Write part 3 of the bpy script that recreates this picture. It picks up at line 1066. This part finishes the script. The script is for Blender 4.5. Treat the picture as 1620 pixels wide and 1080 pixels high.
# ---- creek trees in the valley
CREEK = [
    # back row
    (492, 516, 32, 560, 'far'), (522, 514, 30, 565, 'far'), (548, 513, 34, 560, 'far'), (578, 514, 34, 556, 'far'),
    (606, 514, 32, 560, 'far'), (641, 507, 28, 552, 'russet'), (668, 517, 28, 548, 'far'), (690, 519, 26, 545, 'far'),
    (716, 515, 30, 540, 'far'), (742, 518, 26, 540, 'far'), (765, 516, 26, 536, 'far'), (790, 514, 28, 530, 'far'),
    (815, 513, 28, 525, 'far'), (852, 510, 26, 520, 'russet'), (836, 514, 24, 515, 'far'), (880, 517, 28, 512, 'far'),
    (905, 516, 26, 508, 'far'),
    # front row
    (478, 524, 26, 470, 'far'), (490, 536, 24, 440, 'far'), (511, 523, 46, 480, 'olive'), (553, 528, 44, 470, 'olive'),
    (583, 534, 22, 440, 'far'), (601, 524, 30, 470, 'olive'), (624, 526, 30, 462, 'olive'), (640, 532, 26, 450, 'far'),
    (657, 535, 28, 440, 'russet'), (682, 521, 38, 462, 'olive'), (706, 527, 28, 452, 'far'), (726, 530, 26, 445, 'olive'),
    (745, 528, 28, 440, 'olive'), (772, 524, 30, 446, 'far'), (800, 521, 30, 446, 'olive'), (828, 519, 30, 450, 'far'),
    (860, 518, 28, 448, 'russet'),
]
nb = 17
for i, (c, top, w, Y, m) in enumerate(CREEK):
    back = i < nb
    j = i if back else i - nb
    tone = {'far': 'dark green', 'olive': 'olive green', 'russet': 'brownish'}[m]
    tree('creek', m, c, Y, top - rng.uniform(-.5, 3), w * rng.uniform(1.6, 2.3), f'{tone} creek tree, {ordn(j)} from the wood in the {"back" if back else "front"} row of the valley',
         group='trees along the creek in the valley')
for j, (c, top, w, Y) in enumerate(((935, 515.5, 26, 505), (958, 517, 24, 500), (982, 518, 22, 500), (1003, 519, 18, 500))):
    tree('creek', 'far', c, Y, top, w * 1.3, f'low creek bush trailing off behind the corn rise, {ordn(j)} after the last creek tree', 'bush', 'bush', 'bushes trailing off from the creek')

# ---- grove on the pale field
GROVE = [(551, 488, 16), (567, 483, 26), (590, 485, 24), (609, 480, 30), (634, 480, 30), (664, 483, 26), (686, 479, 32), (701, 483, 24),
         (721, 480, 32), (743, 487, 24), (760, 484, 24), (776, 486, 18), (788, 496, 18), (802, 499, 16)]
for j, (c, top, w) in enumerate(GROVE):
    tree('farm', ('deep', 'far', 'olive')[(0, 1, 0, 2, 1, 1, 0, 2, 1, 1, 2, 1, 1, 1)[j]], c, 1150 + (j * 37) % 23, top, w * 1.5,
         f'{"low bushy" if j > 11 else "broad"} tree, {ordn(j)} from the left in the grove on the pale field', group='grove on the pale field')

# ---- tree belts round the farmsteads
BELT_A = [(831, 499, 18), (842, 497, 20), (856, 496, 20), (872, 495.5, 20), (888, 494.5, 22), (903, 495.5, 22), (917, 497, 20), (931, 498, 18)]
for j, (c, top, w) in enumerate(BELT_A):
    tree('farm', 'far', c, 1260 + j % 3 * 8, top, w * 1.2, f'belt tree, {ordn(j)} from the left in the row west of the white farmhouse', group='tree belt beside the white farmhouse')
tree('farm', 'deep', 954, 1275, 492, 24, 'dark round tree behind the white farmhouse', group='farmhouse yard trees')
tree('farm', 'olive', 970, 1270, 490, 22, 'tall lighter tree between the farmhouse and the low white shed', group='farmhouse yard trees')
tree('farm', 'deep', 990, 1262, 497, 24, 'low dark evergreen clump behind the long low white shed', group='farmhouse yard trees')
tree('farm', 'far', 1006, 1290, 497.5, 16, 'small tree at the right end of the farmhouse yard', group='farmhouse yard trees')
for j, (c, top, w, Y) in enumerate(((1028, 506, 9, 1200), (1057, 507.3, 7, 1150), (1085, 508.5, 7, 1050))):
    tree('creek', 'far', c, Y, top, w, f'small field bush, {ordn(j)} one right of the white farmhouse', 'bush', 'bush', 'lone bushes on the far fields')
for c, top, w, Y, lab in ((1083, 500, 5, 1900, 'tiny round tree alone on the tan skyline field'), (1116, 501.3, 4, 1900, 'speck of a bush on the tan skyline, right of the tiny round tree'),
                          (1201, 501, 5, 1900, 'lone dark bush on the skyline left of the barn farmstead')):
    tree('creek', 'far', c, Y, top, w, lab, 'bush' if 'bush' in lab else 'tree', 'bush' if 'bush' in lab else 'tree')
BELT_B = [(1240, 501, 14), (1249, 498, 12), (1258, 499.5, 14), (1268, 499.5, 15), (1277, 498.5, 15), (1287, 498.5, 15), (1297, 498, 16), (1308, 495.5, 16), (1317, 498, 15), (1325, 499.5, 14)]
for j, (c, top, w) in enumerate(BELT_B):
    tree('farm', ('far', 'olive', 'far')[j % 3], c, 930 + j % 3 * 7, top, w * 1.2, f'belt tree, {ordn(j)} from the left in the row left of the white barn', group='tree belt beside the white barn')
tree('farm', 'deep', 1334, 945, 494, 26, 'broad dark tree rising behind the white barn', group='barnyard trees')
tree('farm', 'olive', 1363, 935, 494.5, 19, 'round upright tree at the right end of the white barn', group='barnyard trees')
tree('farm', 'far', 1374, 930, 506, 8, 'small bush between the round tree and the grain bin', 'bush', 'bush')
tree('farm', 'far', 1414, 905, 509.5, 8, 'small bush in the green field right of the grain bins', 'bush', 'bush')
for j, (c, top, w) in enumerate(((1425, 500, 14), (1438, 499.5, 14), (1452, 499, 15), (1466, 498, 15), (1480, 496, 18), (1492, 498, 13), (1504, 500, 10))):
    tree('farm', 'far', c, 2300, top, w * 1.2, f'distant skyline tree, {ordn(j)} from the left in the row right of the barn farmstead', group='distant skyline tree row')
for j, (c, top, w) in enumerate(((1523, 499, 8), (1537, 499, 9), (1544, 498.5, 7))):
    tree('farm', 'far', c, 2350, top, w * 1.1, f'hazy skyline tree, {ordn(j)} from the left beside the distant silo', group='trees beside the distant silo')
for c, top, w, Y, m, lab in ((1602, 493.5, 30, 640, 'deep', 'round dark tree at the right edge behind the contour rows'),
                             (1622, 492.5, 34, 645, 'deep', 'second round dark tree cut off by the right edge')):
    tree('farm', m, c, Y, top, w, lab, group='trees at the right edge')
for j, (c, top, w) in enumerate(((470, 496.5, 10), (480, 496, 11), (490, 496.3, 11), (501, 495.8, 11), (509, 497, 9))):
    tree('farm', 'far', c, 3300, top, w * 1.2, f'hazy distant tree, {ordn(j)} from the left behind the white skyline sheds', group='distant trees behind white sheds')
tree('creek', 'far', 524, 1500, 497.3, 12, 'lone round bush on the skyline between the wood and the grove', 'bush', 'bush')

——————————

- _WRITTEN TASK_: Quote each line of the listing above exactly.

- _EXERCISE RESPONSE_:
Write part 3 of the bpy script that recreates this picture. It picks up at line 1066. This part finishes the script. The script is for Blender 4.5. Treat the picture as 1620 pixels wide and 1080 pixels high.
# ---- creek trees in the valley
CREEK = [
    # back row
    (492, 516, 32, 560, 'far'), (522, 514, 30, 565, 'far'), (548, 513, 34, 560, 'far'), (578, 514, 34, 556, 'far'),
    (606, 514, 32, 560, 'far'), (641, 507, 28, 552, 'russet'), (668, 517, 28, 548, 'far'), (690, 519, 26, 545, 'far'),
    (716, 515, 30, 540, 'far'), (742, 518, 26, 540, 'far'), (765, 516, 26, 536, 'far'), (790, 514, 28, 530, 'far'),
    (815, 513, 28, 525, 'far'), (852, 510, 26, 520, 'russet'), (836, 514, 24, 515, 'far'), (880, 517, 28, 512, 'far'),
    (905, 516, 26, 508, 'far'),
    # front row
    (478, 524, 26, 470, 'far'), (490, 536, 24, 440, 'far'), (511, 523, 46, 480, 'olive'), (553, 528, 44, 470, 'olive'),
    (583, 534, 22, 440, 'far'), (601, 524, 30, 470, 'olive'), (624, 526, 30, 462, 'olive'), (640, 532, 26, 450, 'far'),
    (657, 535, 28, 440, 'russet'), (682, 521, 38, 462, 'olive'), (706, 527, 28, 452, 'far'), (726, 530, 26, 445, 'olive'),
    (745, 528, 28, 440, 'olive'), (772, 524, 30, 446, 'far'), (800, 521, 30, 446, 'olive'), (828, 519, 30, 450, 'far'),
    (860, 518, 28, 448, 'russet'),
]
nb = 17
for i, (c, top, w, Y, m) in enumerate(CREEK):
    back = i < nb
    j = i if back else i - nb
    tone = {'far': 'dark green', 'olive': 'olive green', 'russet': 'brownish'}[m]
    tree('creek', m, c, Y, top - rng.uniform(-.5, 3), w * rng.uniform(1.6, 2.3), f'{tone} creek tree, {ordn(j)} from the wood in the {"back" if back else "front"} row of the valley',
         group='trees along the creek in the valley')
for j, (c, top, w, Y) in enumerate(((935, 515.5, 26, 505), (958, 517, 24, 500), (982, 518, 22, 500), (1003, 519, 18, 500))):
    tree('creek', 'far', c, Y, top, w * 1.3, f'low creek bush trailing off behind the corn rise, {ordn(j)} after the last creek tree', 'bush', 'bush', 'bushes trailing off from the creek')

# ---- grove on the pale field
GROVE = [(551, 488, 16), (567, 483, 26), (590, 485, 24), (609, 480, 30), (634, 480, 30), (664, 483, 26), (686, 479, 32), (701, 483, 24),
         (721, 480, 32), (743, 487, 24), (760, 484, 24), (776, 486, 18), (788, 496, 18), (802, 499, 16)]
for j, (c, top, w) in enumerate(GROVE):
    tree('farm', ('deep', 'far', 'olive')[(0, 1, 0, 2, 1, 1, 0, 2, 1, 1, 2, 1, 1, 1)[j]], c, 1150 + (j * 37) % 23, top, w * 1.5,
         f'{"low bushy" if j > 11 else "broad"} tree, {ordn(j)} from the left in the grove on the pale field', group='grove on the pale field')

# ---- tree belts round the farmsteads
BELT_A = [(831, 499, 18), (842, 497, 20), (856, 496, 20), (872, 495.5, 20), (888, 494.5, 22), (903, 495.5, 22), (917, 497, 20), (931, 498, 18)]
for j, (c, top, w) in enumerate(BELT_A):
    tree('farm', 'far', c, 1260 + j % 3 * 8, top, w * 1.2, f'belt tree, {ordn(j)} from the left in the row west of the white farmhouse', group='tree belt beside the white farmhouse')
tree('farm', 'deep', 954, 1275, 492, 24, 'dark round tree behind the white farmhouse', group='farmhouse yard trees')
tree('farm', 'olive', 970, 1270, 490, 22, 'tall lighter tree between the farmhouse and the low white shed', group='farmhouse yard trees')
tree('farm', 'deep', 990, 1262, 497, 24, 'low dark evergreen clump behind the long low white shed', group='farmhouse yard trees')
tree('farm', 'far', 1006, 1290, 497.5, 16, 'small tree at the right end of the farmhouse yard', group='farmhouse yard trees')
for j, (c, top, w, Y) in enumerate(((1028, 506, 9, 1200), (1057, 507.3, 7, 1150), (1085, 508.5, 7, 1050))):
    tree('creek', 'far', c, Y, top, w, f'small field bush, {ordn(j)} one right of the white farmhouse', 'bush', 'bush', 'lone bushes on the far fields')
for c, top, w, Y, lab in ((1083, 500, 5, 1900, 'tiny round tree alone on the tan skyline field'), (1116, 501.3, 4, 1900, 'speck of a bush on the tan skyline, right of the tiny round tree'),
                          (1201, 501, 5, 1900, 'lone dark bush on the skyline left of the barn farmstead')):
    tree('creek', 'far', c, Y, top, w, lab, 'bush' if 'bush' in lab else 'tree', 'bush' if 'bush' in lab else 'tree')
BELT_B = [(1240, 501, 14), (1249, 498, 12), (1258, 499.5, 14), (1268, 499.5, 15), (1277, 498.5, 15), (1287, 498.5, 15), (1297, 498, 16), (1308, 495.5, 16), (1317, 498, 15), (1325, 499.5, 14)]
for j, (c, top, w) in enumerate(BELT_B):
    tree('farm', ('far', 'olive', 'far')[j % 3], c, 930 + j % 3 * 7, top, w * 1.2, f'belt tree, {ordn(j)} from the left in the row left of the white barn', group='tree belt beside the white barn')
tree('farm', 'deep', 1334, 945, 494, 26, 'broad dark tree rising behind the white barn', group='barnyard trees')
tree('farm', 'olive', 1363, 935, 494.5, 19, 'round upright tree at the right end of the white barn', group='barnyard trees')
tree('farm', 'far', 1374, 930, 506, 8, 'small bush between the round tree and the grain bin', 'bush', 'bush')
tree('farm', 'far', 1414, 905, 509.5, 8, 'small bush in the green field right of the grain bins', 'bush', 'bush')
for j, (c, top, w) in enumerate(((1425, 500, 14), (1438, 499.5, 14), (1452, 499, 15), (1466, 498, 15), (1480, 496, 18), (1492, 498, 13), (1504, 500, 10))):
    tree('farm', 'far', c, 2300, top, w * 1.2, f'distant skyline tree, {ordn(j)} from the left in the row right of the barn farmstead', group='distant skyline tree row')
for j, (c, top, w) in enumerate(((1523, 499, 8), (1537, 499, 9), (1544, 498.5, 7))):
    tree('farm', 'far', c, 2350, top, w * 1.1, f'hazy skyline tree, {ordn(j)} from the left beside the distant silo', group='trees beside the distant silo')
for c, top, w, Y, m, lab in ((1602, 493.5, 30, 640, 'deep', 'round dark tree at the right edge behind the contour rows'),
                             (1622, 492.5, 34, 645, 'deep', 'second round dark tree cut off by the right edge')):
    tree('farm', m, c, Y, top, w, lab, group='trees at the right edge')
for j, (c, top, w) in enumerate(((470, 496.5, 10), (480, 496, 11), (490, 496.3, 11), (501, 495.8, 11), (509, 497, 9))):
    tree('farm', 'far', c, 3300, top, w * 1.2, f'hazy distant tree, {ordn(j)} from the left behind the white skyline sheds', group='distant trees behind white sheds')
tree('creek', 'far', 524, 1500, 497.3, 12, 'lone round bush on the skyline between the wood and the grove', 'bush', 'bush')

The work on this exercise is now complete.